The Pope has died. I, an old Jewish woman, weep upon hearing this. During his tenure, he touched my heart with his loving kindness. Like all of us, he was not perfect, but he knew how to love. Some people called it radical love. I saw it as recognizing the humanity in each of his fellow humans. A true equality of spirit.
I know people who can teach about love and about kindness, but in their personal lives, they seem to lack the depth and the ability to truly accept the other. Talking about love, but not really sharing it. I know those who give generously of their person, the only hope being for an acknowledgment, but to watch someone love without expectation of anything in return brings joy to my heart. The pope kept reaching towards the higher good. At least that is how it appears to me from afar.
Even Trump had something kind to say, sort of. He appropriately offered his condolences on the passing of the Pope, commenting on the goodness of this man who loved helping people. He then said, in his post on Truth Social, “Melania and I will be going to Pope Francis’ funeral in Rome. We look forward to being there!”
He went on to talk about himself and how he will meet all the important people at the funeral and fix the war that former President Biden made into such a mess and talk about tariffs. What?
If memory serves me correctly, one looks forward to a party or a BBQ or a movie, but not to a funeral. He might’ve said, “We will be honored to pay tribute to a great man.” One with grace would refrain from business and focus on the life just lost. Even the simplest of people skills gives Trump trouble. But if poor people skills were his only issue, I think I could live with that. His treatment of immigrants is a slap in the face to Pope Francis.

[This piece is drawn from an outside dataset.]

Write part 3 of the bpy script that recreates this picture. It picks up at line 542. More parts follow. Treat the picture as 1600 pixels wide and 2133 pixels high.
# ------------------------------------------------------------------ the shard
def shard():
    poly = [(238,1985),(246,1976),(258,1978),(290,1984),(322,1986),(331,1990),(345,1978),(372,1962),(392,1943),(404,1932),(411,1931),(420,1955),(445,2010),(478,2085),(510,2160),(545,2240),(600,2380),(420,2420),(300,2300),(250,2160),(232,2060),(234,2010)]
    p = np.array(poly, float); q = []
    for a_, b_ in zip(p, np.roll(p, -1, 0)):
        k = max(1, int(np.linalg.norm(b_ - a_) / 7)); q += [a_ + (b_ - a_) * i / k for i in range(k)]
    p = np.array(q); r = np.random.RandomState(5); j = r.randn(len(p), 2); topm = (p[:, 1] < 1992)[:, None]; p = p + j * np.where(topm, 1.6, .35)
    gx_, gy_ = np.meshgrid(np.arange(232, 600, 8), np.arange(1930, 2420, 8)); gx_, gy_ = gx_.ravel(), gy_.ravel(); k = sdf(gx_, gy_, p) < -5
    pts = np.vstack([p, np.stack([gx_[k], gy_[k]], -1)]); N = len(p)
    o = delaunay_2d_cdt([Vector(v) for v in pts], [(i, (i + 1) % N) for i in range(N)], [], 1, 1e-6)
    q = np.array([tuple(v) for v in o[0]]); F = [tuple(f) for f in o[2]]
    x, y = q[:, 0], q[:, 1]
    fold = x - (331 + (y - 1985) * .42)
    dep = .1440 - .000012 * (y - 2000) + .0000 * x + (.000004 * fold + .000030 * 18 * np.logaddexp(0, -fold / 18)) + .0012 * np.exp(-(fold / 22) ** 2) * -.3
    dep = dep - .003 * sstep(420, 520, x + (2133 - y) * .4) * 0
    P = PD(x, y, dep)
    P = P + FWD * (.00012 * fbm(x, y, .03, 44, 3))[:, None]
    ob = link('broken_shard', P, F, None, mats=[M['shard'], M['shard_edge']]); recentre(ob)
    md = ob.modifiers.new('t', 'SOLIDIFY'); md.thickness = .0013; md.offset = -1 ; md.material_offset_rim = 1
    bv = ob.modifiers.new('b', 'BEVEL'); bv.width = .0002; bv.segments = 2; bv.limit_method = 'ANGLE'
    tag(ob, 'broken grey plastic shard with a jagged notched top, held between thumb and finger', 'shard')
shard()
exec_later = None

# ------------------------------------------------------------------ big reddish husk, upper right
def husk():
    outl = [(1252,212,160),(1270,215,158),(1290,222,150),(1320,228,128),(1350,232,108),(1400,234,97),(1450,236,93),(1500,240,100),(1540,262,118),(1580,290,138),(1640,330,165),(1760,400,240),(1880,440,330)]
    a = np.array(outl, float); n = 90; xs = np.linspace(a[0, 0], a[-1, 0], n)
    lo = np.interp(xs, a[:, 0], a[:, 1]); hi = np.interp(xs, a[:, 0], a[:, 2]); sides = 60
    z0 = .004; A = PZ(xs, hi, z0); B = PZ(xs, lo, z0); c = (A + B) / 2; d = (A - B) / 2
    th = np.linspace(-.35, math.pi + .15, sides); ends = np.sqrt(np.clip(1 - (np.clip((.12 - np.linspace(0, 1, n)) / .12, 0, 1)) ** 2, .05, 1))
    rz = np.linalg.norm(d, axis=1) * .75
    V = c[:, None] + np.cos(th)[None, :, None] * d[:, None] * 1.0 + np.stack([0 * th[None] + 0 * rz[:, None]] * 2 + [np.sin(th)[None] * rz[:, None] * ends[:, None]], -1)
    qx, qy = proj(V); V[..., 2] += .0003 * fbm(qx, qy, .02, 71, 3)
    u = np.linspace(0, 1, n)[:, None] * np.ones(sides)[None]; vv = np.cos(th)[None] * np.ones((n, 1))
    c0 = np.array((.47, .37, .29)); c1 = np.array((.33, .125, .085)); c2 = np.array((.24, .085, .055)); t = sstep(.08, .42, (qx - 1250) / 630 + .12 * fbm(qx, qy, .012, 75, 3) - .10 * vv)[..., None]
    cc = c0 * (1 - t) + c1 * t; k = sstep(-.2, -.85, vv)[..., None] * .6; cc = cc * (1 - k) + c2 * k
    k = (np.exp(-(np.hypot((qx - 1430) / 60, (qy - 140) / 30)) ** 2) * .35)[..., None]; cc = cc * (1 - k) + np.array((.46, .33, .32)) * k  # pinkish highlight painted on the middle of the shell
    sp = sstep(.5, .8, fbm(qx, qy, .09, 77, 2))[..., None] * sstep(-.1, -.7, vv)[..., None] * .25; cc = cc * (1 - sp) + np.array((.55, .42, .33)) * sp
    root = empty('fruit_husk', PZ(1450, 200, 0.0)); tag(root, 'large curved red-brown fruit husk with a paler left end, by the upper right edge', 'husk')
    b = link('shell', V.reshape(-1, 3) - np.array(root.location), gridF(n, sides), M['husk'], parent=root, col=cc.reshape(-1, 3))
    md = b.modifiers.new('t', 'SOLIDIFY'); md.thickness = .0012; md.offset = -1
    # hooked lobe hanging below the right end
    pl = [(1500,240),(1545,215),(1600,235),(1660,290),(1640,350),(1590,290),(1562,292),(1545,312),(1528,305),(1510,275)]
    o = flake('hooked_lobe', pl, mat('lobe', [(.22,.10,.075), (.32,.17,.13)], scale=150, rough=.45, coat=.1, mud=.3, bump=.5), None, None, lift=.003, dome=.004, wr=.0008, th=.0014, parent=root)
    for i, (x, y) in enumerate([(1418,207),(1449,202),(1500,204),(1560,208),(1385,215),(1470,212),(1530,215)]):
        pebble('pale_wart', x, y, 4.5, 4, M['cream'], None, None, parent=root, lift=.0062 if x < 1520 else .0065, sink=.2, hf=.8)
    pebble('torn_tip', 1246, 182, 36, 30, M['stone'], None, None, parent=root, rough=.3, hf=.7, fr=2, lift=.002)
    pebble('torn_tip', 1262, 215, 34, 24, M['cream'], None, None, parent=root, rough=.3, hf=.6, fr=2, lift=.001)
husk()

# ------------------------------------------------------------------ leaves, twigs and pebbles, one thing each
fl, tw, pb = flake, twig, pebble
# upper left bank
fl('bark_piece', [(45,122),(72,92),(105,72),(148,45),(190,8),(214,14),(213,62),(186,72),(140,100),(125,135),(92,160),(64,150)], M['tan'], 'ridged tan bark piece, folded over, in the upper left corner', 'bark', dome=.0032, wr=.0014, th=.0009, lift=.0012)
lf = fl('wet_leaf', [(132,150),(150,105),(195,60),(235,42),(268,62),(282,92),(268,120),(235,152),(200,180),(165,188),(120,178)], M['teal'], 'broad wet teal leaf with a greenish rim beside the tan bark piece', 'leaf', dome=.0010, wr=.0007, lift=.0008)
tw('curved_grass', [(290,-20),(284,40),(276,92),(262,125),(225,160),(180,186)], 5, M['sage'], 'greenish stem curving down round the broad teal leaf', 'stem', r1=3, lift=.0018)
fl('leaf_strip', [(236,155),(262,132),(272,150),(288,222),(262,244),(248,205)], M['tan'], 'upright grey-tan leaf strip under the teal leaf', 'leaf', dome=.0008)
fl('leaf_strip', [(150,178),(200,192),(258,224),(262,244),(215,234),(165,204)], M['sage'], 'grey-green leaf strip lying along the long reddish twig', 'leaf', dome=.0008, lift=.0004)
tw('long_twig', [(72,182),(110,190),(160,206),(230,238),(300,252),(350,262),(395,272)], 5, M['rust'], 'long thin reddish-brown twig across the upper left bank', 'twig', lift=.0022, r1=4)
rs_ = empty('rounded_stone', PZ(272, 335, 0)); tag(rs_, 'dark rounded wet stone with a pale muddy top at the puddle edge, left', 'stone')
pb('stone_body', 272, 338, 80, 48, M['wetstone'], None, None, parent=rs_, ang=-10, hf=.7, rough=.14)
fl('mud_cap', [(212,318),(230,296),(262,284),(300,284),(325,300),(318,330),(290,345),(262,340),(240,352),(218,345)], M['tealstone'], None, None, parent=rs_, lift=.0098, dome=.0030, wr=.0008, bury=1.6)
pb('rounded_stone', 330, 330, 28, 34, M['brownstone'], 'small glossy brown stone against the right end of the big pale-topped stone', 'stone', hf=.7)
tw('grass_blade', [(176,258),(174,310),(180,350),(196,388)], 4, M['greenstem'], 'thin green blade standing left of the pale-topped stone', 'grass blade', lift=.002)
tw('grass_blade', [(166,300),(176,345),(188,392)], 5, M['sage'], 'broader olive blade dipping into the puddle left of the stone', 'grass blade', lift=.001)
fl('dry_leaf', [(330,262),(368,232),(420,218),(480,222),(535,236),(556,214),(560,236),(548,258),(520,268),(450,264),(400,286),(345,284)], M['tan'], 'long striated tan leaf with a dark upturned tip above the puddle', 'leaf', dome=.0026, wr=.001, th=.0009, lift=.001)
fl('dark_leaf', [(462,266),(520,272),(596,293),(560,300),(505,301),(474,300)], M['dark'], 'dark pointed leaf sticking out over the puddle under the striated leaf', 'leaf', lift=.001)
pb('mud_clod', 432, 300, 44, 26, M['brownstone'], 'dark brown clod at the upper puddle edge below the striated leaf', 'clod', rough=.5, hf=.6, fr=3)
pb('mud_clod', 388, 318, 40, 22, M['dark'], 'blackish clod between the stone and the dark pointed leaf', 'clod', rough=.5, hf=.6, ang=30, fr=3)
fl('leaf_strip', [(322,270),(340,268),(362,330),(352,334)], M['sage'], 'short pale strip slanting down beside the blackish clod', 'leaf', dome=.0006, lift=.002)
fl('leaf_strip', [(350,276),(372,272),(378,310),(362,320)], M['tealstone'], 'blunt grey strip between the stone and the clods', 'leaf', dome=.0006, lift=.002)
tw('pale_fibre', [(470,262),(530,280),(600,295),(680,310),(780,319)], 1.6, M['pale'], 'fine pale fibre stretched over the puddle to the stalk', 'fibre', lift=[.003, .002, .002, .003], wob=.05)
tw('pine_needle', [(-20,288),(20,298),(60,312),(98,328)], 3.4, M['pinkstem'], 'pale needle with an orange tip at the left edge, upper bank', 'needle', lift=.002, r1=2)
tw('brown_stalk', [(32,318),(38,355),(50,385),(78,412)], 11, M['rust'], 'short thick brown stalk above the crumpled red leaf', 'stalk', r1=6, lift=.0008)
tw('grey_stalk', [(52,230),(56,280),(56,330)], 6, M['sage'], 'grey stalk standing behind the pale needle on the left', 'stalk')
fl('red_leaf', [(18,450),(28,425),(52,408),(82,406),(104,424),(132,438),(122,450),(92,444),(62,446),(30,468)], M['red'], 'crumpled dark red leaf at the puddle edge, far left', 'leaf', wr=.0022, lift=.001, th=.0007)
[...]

For myself, and perhaps for the world too, if I could ask Pope Francis but one question, it would be, “How does one love someone who is filled with hate?” I struggle with that one. I do not want to become what I detest — a hater — but how do I turn that around and love someone evil? It is easy to love some people. Family and friends, and even strangers who are openhearted, but it is much more difficult to extend that love to someone spewing hate. I did not have trouble in my work caring for the mentally ill, nor do I have trouble opening my heart to the homeless and addicts. I can differentiate between things they do and their humanity. I cannot seem to apply that principle to Hitler or Trump and his minions. It keeps me in a tumult.
I do hope the pope’s spirit will live on and that all of us touched by him will work towards a radical love for our fellow humans, even those who are filled with hate and ugliness. May he rest in peace.